:: THE TASK ::
Output every line below without omitting or altering anything.

:: STORED DATA ::
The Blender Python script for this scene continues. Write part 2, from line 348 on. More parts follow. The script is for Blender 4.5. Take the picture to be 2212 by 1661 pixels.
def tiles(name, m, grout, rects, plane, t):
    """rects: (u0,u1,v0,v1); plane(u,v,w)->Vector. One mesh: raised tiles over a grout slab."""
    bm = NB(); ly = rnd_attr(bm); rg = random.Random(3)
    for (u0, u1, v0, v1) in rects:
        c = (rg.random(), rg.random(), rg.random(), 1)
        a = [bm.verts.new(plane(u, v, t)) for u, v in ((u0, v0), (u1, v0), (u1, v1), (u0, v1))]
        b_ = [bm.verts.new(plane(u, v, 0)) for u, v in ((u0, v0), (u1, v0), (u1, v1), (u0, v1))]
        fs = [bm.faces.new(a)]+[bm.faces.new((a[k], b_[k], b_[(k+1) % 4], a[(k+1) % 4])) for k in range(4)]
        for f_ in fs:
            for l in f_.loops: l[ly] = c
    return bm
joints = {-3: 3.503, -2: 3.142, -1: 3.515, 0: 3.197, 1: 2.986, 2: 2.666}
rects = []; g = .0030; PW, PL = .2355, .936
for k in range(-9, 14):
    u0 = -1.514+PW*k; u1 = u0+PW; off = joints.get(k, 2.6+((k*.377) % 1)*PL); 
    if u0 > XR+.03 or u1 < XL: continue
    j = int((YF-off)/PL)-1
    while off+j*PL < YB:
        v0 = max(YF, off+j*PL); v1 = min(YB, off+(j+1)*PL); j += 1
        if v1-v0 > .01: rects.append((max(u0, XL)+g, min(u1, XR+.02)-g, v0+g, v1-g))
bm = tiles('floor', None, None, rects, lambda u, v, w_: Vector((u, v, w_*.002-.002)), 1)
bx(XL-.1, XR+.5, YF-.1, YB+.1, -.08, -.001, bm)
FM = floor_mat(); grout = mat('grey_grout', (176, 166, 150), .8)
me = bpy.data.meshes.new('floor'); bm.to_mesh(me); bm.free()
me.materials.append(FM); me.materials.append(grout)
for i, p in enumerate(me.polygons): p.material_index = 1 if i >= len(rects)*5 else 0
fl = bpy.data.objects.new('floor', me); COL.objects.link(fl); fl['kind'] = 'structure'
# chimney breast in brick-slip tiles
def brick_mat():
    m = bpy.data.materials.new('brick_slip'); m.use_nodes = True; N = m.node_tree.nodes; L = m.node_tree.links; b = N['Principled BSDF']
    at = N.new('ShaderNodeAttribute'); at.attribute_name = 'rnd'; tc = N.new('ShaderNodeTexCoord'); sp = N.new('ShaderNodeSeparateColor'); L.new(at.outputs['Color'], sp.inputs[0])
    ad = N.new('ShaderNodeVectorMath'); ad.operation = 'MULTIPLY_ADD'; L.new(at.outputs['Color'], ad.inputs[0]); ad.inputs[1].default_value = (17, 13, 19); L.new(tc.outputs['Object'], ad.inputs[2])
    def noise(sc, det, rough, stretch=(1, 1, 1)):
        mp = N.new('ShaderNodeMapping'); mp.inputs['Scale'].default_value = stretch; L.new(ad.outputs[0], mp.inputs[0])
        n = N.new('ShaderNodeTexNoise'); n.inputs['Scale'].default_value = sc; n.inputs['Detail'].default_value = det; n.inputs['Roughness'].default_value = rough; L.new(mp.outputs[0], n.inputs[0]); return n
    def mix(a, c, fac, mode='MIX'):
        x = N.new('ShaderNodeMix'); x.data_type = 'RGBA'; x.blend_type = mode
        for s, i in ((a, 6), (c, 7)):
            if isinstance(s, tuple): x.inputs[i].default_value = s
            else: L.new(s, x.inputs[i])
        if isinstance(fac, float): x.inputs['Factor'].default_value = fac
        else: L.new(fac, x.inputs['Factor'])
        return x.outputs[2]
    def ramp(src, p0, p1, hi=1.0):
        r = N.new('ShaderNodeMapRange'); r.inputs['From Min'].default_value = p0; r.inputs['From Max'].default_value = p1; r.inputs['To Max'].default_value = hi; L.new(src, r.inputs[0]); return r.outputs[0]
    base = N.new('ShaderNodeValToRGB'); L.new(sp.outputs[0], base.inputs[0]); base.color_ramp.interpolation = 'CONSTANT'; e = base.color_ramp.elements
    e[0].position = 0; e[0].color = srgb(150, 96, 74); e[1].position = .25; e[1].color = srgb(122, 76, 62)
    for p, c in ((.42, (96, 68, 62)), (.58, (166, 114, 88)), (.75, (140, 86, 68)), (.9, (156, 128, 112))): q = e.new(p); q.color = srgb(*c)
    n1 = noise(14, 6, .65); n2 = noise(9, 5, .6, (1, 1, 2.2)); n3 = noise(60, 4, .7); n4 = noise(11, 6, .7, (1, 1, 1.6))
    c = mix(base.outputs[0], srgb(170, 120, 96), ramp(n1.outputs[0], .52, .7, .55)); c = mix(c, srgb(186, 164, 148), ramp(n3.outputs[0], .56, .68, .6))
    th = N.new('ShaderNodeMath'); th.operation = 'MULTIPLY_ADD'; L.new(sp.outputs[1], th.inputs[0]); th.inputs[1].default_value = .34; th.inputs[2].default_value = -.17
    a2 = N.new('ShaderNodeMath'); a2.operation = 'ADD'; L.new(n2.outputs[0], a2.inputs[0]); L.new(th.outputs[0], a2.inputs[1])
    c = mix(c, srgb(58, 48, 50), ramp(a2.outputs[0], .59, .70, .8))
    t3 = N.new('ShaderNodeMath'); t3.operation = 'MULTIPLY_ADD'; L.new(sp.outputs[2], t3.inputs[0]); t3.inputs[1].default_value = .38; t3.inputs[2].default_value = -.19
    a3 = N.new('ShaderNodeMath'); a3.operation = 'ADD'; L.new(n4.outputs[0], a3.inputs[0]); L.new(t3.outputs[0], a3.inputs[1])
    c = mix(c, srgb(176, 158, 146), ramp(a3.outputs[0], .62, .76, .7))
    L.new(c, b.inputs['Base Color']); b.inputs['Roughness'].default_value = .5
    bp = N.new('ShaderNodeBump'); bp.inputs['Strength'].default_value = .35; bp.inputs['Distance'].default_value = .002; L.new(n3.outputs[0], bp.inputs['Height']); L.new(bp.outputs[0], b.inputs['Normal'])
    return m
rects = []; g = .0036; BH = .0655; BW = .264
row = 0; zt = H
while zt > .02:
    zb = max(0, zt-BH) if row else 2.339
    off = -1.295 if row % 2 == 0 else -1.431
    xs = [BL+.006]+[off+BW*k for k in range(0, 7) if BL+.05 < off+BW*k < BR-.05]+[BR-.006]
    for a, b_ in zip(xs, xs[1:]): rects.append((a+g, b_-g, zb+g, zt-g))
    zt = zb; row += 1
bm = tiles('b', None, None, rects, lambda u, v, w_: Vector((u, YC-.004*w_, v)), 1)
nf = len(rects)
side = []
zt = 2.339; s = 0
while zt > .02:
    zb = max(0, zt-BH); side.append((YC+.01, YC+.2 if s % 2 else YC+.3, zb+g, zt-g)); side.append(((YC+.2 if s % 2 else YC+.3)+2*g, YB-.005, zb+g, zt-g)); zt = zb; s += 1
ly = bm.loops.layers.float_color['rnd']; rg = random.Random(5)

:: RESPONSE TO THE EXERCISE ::
The Blender Python script for this scene continues. Write part 2, from line 348 on. More parts follow. The script is for Blender 4.5. Take the picture to be 2212 by 1661 pixels.
def tiles(name, m, grout, rects, plane, t):
    """rects: (u0,u1,v0,v1); plane(u,v,w)->Vector. One mesh: raised tiles over a grout slab."""
    bm = NB(); ly = rnd_attr(bm); rg = random.Random(3)
    for (u0, u1, v0, v1) in rects:
        c = (rg.random(), rg.random(), rg.random(), 1)
        a = [bm.verts.new(plane(u, v, t)) for u, v in ((u0, v0), (u1, v0), (u1, v1), (u0, v1))]
        b_ = [bm.verts.new(plane(u, v, 0)) for u, v in ((u0, v0), (u1, v0), (u1, v1), (u0, v1))]
        fs = [bm.faces.new(a)]+[bm.faces.new((a[k], b_[k], b_[(k+1) % 4], a[(k+1) % 4])) for k in range(4)]
        for f_ in fs:
            for l in f_.loops: l[ly] = c
    return bm
joints = {-3: 3.503, -2: 3.142, -1: 3.515, 0: 3.197, 1: 2.986, 2: 2.666}
rects = []; g = .0030; PW, PL = .2355, .936
for k in range(-9, 14):
    u0 = -1.514+PW*k; u1 = u0+PW; off = joints.get(k, 2.6+((k*.377) % 1)*PL); 
    if u0 > XR+.03 or u1 < XL: continue
    j = int((YF-off)/PL)-1
    while off+j*PL < YB:
        v0 = max(YF, off+j*PL); v1 = min(YB, off+(j+1)*PL); j += 1
        if v1-v0 > .01: rects.append((max(u0, XL)+g, min(u1, XR+.02)-g, v0+g, v1-g))
bm = tiles('floor', None, None, rects, lambda u, v, w_: Vector((u, v, w_*.002-.002)), 1)
bx(XL-.1, XR+.5, YF-.1, YB+.1, -.08, -.001, bm)
FM = floor_mat(); grout = mat('grey_grout', (176, 166, 150), .8)
me = bpy.data.meshes.new('floor'); bm.to_mesh(me); bm.free()
me.materials.append(FM); me.materials.append(grout)
for i, p in enumerate(me.polygons): p.material_index = 1 if i >= len(rects)*5 else 0
fl = bpy.data.objects.new('floor', me); COL.objects.link(fl); fl['kind'] = 'structure'
# chimney breast in brick-slip tiles
def brick_mat():
    m = bpy.data.materials.new('brick_slip'); m.use_nodes = True; N = m.node_tree.nodes; L = m.node_tree.links; b = N['Principled BSDF']
    at = N.new('ShaderNodeAttribute'); at.attribute_name = 'rnd'; tc = N.new('ShaderNodeTexCoord'); sp = N.new('ShaderNodeSeparateColor'); L.new(at.outputs['Color'], sp.inputs[0])
    ad = N.new('ShaderNodeVectorMath'); ad.operation = 'MULTIPLY_ADD'; L.new(at.outputs['Color'], ad.inputs[0]); ad.inputs[1].default_value = (17, 13, 19); L.new(tc.outputs['Object'], ad.inputs[2])
    def noise(sc, det, rough, stretch=(1, 1, 1)):
        mp = N.new('ShaderNodeMapping'); mp.inputs['Scale'].default_value = stretch; L.new(ad.outputs[0], mp.inputs[0])
        n = N.new('ShaderNodeTexNoise'); n.inputs['Scale'].default_value = sc; n.inputs['Detail'].default_value = det; n.inputs['Roughness'].default_value = rough; L.new(mp.outputs[0], n.inputs[0]); return n
    def mix(a, c, fac, mode='MIX'):
        x = N.new('ShaderNodeMix'); x.data_type = 'RGBA'; x.blend_type = mode
        for s, i in ((a, 6), (c, 7)):
            if isinstance(s, tuple): x.inputs[i].default_value = s
            else: L.new(s, x.inputs[i])
        if isinstance(fac, float): x.inputs['Factor'].default_value = fac
        else: L.new(fac, x.inputs['Factor'])
        return x.outputs[2]
    def ramp(src, p0, p1, hi=1.0):
        r = N.new('ShaderNodeMapRange'); r.inputs['From Min'].default_value = p0; r.inputs['From Max'].default_value = p1; r.inputs['To Max'].default_value = hi; L.new(src, r.inputs[0]); return r.outputs[0]
    base = N.new('ShaderNodeValToRGB'); L.new(sp.outputs[0], base.inputs[0]); base.color_ramp.interpolation = 'CONSTANT'; e = base.color_ramp.elements
    e[0].position = 0; e[0].color = srgb(150, 96, 74); e[1].position = .25; e[1].color = srgb(122, 76, 62)
    for p, c in ((.42, (96, 68, 62)), (.58, (166, 114, 88)), (.75, (140, 86, 68)), (.9, (156, 128, 112))): q = e.new(p); q.color = srgb(*c)
    n1 = noise(14, 6, .65); n2 = noise(9, 5, .6, (1, 1, 2.2)); n3 = noise(60, 4, .7); n4 = noise(11, 6, .7, (1, 1, 1.6))
    c = mix(base.outputs[0], srgb(170, 120, 96), ramp(n1.outputs[0], .52, .7, .55)); c = mix(c, srgb(186, 164, 148), ramp(n3.outputs[0], .56, .68, .6))
    th = N.new('ShaderNodeMath'); th.operation = 'MULTIPLY_ADD'; L.new(sp.outputs[1], th.inputs[0]); th.inputs[1].default_value = .34; th.inputs[2].default_value = -.17
    a2 = N.new('ShaderNodeMath'); a2.operation = 'ADD'; L.new(n2.outputs[0], a2.inputs[0]); L.new(th.outputs[0], a2.inputs[1])
    c = mix(c, srgb(58, 48, 50), ramp(a2.outputs[0], .59, .70, .8))
    t3 = N.new('ShaderNodeMath'); t3.operation = 'MULTIPLY_ADD'; L.new(sp.outputs[2], t3.inputs[0]); t3.inputs[1].default_value = .38; t3.inputs[2].default_value = -.19
    a3 = N.new('ShaderNodeMath'); a3.operation = 'ADD'; L.new(n4.outputs[0], a3.inputs[0]); L.new(t3.outputs[0], a3.inputs[1])
    c = mix(c, srgb(176, 158, 146), ramp(a3.outputs[0], .62, .76, .7))
    L.new(c, b.inputs['Base Color']); b.inputs['Roughness'].default_value = .5
    bp = N.new('ShaderNodeBump'); bp.inputs['Strength'].default_value = .35; bp.inputs['Distance'].default_value = .002; L.new(n3.outputs[0], bp.inputs['Height']); L.new(bp.outputs[0], b.inputs['Normal'])
    return m
rects = []; g = .0036; BH = .0655; BW = .264
row = 0; zt = H
while zt > .02:
    zb = max(0, zt-BH) if row else 2.339
    off = -1.295 if row % 2 == 0 else -1.431
    xs = [BL+.006]+[off+BW*k for k in range(0, 7) if BL+.05 < off+BW*k < BR-.05]+[BR-.006]
    for a, b_ in zip(xs, xs[1:]): rects.append((a+g, b_-g, zb+g, zt-g))
    zt = zb; row += 1
bm = tiles('b', None, None, rects, lambda u, v, w_: Vector((u, YC-.004*w_, v)), 1)
nf = len(rects)
side = []
zt = 2.339; s = 0
while zt > .02:
    zb = max(0, zt-BH); side.append((YC+.01, YC+.2 if s % 2 else YC+.3, zb+g, zt-g)); side.append(((YC+.2 if s % 2 else YC+.3)+2*g, YB-.005, zb+g, zt-g)); zt = zb; s += 1
ly = bm.loops.layers.float_color['rnd']; rg = random.Random(5)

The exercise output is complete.